TASK GOAL — Start at the line containing "Keep writing the" and stop at the line containing "d.bar(leg_corner(a_, z1), (leg_corner(ka, m0)"; copy those lines exactly, both ends included, and no others.

DATASET ROWS —
================

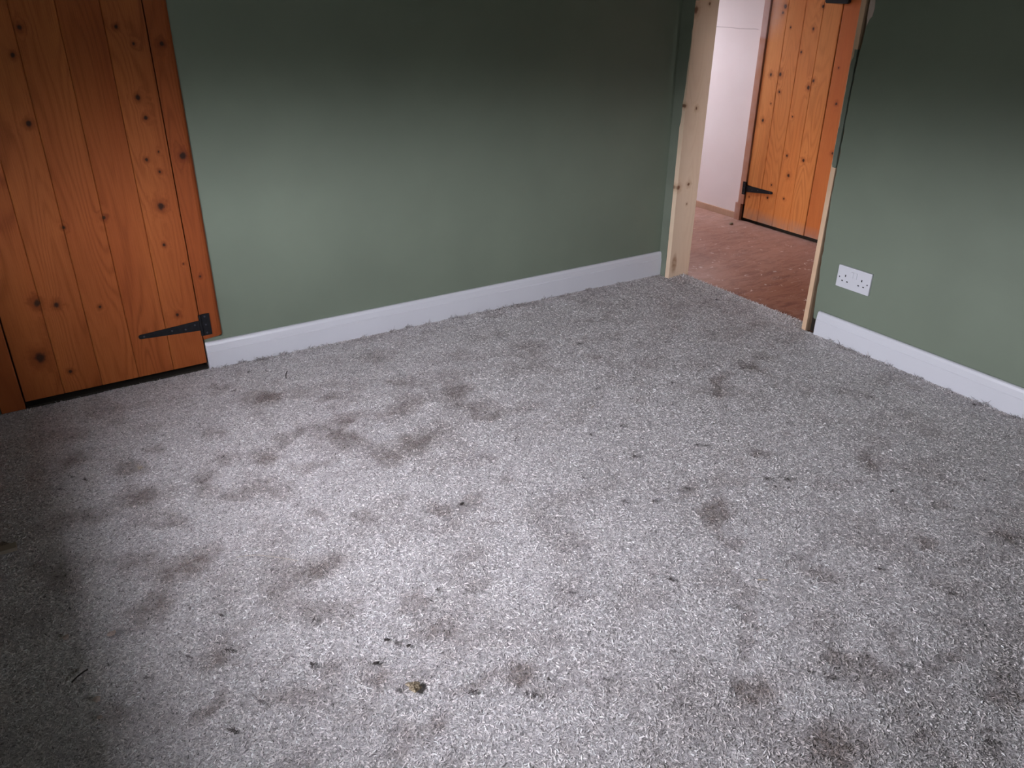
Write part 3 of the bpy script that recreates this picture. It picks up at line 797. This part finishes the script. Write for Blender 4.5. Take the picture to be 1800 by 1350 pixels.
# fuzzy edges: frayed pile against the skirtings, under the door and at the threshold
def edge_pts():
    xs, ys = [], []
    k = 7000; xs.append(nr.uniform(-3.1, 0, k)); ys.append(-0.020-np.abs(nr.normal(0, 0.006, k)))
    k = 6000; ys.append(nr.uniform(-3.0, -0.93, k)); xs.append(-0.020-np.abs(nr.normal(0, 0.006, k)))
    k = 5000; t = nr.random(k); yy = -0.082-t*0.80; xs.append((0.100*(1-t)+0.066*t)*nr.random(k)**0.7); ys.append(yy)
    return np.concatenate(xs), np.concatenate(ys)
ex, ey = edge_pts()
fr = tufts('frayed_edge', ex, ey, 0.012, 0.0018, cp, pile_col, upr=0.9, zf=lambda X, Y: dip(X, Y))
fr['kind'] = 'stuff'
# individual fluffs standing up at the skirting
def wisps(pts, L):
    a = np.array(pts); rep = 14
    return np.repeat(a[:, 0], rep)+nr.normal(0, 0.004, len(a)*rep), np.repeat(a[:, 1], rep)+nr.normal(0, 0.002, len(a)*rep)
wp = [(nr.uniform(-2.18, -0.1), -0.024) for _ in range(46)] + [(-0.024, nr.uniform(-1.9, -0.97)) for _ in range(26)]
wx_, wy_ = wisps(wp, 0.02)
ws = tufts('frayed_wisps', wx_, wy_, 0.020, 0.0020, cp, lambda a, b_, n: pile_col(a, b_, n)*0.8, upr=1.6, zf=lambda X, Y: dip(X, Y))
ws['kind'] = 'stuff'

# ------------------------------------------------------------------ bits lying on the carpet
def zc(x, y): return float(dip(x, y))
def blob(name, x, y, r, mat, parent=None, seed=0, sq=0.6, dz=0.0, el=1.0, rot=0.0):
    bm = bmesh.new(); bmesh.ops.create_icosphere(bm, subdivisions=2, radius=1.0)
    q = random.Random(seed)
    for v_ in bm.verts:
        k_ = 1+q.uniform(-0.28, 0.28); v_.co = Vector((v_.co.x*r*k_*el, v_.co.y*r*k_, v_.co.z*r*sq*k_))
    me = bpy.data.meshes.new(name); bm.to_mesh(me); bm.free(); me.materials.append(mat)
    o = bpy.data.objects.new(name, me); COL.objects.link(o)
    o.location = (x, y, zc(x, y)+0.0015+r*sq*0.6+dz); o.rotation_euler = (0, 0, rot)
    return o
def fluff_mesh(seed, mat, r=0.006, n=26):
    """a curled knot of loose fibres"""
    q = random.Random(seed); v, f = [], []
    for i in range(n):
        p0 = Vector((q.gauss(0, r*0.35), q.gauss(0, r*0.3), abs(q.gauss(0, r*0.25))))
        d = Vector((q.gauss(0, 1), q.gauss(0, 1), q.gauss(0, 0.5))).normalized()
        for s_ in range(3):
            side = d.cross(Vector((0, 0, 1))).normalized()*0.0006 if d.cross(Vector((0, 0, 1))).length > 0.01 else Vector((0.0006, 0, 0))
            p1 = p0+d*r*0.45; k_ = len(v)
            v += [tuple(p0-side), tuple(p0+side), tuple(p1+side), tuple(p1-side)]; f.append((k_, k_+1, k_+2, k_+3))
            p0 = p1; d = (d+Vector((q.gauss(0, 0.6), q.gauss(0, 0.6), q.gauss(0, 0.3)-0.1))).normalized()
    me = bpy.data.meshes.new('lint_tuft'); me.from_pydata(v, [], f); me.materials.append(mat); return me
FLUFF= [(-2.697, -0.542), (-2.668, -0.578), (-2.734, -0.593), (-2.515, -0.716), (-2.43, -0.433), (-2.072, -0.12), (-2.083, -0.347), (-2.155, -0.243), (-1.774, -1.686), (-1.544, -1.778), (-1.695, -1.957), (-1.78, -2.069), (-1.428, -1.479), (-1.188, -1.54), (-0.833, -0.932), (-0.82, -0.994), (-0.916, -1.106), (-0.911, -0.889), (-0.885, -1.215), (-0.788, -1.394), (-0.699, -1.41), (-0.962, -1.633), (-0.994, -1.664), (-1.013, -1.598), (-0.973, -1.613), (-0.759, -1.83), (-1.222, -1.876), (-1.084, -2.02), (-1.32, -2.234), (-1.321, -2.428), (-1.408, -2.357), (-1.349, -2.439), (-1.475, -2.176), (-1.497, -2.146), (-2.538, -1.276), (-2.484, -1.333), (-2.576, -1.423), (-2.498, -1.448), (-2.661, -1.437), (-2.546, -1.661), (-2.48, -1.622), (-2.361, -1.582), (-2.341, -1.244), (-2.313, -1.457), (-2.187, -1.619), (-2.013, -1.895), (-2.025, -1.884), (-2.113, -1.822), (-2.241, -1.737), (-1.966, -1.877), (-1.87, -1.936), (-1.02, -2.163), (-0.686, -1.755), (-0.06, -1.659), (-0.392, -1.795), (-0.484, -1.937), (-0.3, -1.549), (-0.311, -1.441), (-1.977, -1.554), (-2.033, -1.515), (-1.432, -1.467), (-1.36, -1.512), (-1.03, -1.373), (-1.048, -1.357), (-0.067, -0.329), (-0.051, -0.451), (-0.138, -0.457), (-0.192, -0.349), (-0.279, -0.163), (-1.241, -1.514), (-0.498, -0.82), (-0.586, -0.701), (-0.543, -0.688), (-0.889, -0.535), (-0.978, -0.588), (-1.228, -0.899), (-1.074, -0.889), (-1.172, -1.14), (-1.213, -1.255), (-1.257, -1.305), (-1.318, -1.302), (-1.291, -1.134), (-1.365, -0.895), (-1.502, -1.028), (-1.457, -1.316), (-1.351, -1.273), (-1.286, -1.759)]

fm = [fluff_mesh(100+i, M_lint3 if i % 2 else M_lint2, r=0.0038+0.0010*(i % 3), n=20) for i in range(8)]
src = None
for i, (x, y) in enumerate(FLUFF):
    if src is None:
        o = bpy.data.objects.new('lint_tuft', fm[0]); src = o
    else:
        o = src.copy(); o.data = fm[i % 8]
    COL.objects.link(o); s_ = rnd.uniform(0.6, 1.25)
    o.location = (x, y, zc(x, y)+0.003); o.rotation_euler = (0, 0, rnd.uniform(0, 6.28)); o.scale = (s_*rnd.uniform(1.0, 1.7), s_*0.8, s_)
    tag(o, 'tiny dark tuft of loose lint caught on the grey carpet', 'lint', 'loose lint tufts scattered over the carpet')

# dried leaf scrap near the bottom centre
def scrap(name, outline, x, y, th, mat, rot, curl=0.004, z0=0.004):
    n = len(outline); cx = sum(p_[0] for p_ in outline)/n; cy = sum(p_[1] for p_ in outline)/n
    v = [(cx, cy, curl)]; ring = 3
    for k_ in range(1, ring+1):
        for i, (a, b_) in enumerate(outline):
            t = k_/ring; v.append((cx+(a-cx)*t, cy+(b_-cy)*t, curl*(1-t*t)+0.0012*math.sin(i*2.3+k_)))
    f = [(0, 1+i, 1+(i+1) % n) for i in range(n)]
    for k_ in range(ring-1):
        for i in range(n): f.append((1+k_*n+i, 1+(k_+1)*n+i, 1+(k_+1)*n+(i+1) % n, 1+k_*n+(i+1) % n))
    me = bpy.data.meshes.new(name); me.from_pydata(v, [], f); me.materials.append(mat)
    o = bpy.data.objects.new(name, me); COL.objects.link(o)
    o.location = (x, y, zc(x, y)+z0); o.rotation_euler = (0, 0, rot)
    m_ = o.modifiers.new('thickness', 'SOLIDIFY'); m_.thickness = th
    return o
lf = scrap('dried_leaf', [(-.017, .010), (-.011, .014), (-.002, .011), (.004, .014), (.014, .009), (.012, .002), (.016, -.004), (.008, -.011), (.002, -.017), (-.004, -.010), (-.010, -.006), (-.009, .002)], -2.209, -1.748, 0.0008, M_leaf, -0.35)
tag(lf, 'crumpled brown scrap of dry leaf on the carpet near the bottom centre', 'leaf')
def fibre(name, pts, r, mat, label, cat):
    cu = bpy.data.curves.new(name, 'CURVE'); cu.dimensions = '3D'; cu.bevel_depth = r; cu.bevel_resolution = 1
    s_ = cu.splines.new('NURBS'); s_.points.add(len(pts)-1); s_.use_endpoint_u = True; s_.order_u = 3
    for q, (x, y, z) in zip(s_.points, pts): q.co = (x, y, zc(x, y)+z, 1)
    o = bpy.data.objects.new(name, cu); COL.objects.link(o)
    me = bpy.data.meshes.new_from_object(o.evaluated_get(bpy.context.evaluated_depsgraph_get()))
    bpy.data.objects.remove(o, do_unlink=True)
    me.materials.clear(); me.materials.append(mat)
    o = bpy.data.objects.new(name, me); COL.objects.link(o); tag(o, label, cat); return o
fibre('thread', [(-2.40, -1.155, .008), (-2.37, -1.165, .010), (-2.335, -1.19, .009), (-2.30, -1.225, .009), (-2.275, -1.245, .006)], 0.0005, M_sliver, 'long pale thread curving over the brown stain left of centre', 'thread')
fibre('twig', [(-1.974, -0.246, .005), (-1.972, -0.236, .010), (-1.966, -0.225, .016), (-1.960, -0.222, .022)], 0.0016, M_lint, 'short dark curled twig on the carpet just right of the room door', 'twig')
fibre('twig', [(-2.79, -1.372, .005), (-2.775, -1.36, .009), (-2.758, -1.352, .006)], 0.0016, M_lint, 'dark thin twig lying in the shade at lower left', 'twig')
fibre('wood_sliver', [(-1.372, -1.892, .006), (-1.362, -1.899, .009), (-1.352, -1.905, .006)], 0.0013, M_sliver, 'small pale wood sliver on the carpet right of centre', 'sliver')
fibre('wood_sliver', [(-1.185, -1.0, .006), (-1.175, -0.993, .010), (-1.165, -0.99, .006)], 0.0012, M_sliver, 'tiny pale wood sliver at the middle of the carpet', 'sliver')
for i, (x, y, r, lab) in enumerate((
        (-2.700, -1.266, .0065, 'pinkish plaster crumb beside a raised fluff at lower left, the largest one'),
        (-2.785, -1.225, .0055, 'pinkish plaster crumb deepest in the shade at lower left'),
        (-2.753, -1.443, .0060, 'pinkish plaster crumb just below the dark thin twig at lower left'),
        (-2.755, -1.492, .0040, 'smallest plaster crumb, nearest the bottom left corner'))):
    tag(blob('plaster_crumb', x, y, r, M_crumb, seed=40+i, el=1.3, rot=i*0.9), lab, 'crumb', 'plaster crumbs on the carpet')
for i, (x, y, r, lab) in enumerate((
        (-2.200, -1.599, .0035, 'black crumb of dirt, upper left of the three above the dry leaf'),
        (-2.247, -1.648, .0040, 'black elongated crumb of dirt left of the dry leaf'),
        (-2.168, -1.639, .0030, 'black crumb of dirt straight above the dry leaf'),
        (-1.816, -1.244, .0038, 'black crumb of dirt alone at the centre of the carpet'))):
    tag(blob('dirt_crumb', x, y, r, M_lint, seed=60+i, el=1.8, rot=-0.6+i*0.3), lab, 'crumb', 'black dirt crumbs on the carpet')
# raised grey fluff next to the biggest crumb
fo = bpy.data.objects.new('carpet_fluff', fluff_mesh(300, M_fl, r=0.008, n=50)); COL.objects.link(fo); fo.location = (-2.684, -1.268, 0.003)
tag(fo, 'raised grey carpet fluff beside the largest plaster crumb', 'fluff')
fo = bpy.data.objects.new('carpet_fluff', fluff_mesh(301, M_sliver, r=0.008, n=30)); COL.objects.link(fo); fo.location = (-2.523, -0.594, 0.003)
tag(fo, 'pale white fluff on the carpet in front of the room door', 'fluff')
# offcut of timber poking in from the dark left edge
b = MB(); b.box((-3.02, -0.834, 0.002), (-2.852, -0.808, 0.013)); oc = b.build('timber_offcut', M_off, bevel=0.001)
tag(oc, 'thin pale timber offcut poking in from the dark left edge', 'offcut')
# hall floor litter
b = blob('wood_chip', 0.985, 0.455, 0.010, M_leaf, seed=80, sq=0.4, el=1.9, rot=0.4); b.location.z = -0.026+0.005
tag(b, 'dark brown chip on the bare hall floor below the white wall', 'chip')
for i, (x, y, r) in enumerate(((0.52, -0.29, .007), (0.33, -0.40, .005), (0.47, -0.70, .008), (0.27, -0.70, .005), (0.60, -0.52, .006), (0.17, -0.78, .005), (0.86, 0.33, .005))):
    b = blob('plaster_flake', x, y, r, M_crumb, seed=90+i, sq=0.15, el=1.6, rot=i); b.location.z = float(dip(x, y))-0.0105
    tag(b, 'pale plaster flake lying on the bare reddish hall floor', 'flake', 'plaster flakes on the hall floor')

================

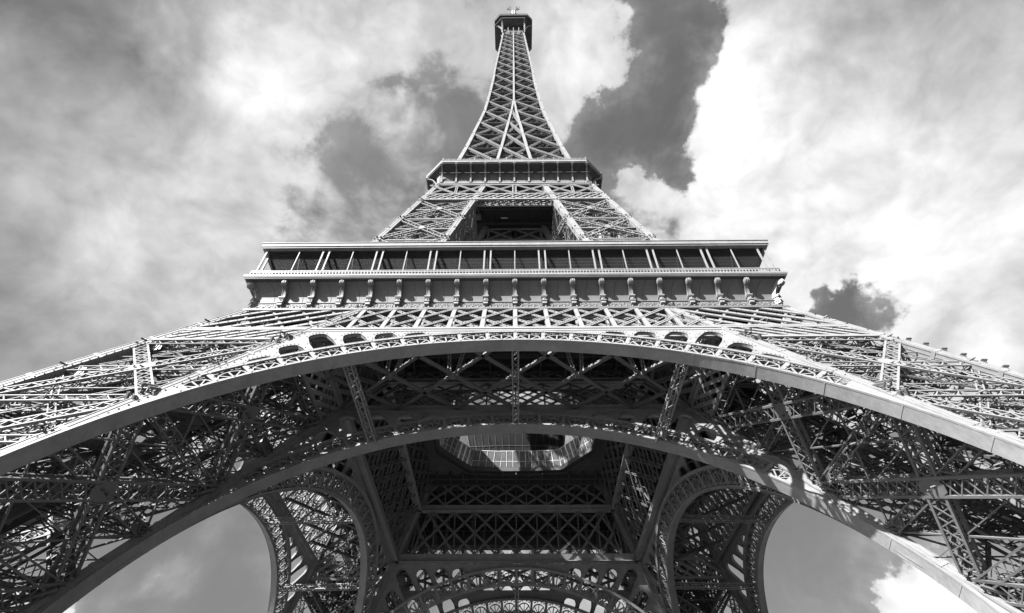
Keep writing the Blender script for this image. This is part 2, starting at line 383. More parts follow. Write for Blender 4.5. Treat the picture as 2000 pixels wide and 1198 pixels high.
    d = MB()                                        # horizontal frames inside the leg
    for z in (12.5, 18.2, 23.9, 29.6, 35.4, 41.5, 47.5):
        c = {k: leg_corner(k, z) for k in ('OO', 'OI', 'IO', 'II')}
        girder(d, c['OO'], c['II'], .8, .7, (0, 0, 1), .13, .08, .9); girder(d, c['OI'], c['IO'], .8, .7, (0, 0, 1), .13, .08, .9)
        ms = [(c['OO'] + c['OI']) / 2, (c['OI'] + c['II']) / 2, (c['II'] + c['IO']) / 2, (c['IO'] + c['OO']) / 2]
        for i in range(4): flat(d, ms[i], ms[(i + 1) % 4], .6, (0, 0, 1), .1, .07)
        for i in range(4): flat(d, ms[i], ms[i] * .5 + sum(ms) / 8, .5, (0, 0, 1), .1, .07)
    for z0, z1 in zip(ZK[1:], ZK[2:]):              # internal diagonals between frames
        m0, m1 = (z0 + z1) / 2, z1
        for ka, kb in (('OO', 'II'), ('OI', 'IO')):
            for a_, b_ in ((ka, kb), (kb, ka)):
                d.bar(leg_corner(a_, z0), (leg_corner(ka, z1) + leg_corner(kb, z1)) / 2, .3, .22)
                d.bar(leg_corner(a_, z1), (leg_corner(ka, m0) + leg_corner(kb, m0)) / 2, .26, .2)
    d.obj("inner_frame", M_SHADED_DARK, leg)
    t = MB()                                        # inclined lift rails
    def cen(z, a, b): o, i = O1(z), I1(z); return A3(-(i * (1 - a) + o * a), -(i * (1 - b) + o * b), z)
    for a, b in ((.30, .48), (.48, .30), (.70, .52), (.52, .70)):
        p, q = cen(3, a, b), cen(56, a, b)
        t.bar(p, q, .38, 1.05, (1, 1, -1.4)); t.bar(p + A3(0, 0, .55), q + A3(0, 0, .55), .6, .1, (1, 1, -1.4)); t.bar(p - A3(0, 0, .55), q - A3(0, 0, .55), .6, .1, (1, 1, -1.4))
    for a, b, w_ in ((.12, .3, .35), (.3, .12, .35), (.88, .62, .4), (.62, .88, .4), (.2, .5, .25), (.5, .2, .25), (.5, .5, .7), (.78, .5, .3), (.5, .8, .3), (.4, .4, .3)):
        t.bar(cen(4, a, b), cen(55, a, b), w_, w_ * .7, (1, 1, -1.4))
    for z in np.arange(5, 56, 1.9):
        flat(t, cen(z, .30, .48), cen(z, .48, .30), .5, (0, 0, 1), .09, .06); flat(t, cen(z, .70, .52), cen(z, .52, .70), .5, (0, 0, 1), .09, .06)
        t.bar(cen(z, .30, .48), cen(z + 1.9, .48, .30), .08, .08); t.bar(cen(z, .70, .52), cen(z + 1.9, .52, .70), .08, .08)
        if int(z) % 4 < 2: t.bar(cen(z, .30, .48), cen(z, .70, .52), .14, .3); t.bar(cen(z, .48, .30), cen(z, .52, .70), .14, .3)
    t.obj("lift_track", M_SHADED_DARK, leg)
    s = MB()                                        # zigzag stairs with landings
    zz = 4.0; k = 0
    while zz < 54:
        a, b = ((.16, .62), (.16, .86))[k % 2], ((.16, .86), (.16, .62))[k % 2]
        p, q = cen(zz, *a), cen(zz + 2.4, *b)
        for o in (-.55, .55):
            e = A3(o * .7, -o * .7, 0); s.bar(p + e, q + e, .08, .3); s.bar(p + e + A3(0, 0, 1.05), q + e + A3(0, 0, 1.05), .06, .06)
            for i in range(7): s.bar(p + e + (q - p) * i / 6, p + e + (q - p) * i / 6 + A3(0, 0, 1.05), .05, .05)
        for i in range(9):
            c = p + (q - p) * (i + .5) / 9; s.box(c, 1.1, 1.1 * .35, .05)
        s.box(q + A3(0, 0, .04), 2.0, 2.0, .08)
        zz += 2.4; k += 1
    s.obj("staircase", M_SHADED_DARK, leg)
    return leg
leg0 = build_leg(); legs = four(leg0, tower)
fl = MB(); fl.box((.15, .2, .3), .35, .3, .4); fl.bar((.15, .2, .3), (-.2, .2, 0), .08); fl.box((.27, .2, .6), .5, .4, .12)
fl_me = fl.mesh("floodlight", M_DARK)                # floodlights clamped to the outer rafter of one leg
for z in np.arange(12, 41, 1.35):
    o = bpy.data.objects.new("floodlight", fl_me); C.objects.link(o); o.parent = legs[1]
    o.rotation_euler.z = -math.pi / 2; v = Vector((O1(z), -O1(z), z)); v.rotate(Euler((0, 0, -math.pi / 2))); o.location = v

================

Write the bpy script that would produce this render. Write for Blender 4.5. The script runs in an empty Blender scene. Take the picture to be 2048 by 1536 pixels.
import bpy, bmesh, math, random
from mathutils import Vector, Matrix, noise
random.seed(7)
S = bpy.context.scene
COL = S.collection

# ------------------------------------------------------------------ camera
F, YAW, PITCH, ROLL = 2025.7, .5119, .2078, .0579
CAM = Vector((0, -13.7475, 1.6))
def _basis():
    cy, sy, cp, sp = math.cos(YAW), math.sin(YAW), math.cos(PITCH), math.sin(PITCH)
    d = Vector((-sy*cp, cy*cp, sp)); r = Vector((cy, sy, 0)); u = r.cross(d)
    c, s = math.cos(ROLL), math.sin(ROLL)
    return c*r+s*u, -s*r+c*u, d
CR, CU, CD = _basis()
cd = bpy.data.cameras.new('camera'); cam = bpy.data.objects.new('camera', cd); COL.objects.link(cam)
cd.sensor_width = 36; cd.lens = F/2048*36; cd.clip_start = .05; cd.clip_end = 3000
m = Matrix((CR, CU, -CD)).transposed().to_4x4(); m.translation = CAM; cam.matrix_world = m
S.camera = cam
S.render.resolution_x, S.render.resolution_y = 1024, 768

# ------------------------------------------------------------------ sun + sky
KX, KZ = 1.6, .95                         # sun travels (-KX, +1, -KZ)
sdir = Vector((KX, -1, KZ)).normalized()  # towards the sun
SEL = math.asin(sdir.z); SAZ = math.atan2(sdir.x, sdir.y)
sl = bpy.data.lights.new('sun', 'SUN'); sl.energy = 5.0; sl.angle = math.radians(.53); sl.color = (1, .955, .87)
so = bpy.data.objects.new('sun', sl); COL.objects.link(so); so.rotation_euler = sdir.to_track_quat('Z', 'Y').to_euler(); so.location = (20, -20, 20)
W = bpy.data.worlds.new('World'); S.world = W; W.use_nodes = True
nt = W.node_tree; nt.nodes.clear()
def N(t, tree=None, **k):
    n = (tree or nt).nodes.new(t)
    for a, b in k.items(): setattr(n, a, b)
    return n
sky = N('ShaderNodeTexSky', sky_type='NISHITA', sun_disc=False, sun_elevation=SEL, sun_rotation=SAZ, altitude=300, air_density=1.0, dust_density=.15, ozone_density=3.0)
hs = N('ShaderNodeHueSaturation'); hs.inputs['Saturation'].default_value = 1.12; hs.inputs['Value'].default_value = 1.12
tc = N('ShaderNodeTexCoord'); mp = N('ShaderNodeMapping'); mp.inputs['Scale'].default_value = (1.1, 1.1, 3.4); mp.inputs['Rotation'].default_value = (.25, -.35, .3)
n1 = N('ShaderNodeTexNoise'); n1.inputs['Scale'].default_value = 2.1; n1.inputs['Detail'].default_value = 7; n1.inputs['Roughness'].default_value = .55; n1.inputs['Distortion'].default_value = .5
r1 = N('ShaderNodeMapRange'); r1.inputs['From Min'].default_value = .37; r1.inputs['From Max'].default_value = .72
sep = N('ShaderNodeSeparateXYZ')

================

EXERCISE RESULT —
Keep writing the Blender script for this image. This is part 2, starting at line 383. More parts follow. Write for Blender 4.5. Treat the picture as 2000 pixels wide and 1198 pixels high.
    d = MB()                                        # horizontal frames inside the leg
    for z in (12.5, 18.2, 23.9, 29.6, 35.4, 41.5, 47.5):
        c = {k: leg_corner(k, z) for k in ('OO', 'OI', 'IO', 'II')}
        girder(d, c['OO'], c['II'], .8, .7, (0, 0, 1), .13, .08, .9); girder(d, c['OI'], c['IO'], .8, .7, (0, 0, 1), .13, .08, .9)
        ms = [(c['OO'] + c['OI']) / 2, (c['OI'] + c['II']) / 2, (c['II'] + c['IO']) / 2, (c['IO'] + c['OO']) / 2]
        for i in range(4): flat(d, ms[i], ms[(i + 1) % 4], .6, (0, 0, 1), .1, .07)
        for i in range(4): flat(d, ms[i], ms[i] * .5 + sum(ms) / 8, .5, (0, 0, 1), .1, .07)
    for z0, z1 in zip(ZK[1:], ZK[2:]):              # internal diagonals between frames
        m0, m1 = (z0 + z1) / 2, z1
        for ka, kb in (('OO', 'II'), ('OI', 'IO')):
            for a_, b_ in ((ka, kb), (kb, ka)):
                d.bar(leg_corner(a_, z0), (leg_corner(ka, z1) + leg_corner(kb, z1)) / 2, .3, .22)
                d.bar(leg_corner(a_, z1), (leg_corner(ka, m0) + leg_corner(kb, m0)) / 2, .26, .2)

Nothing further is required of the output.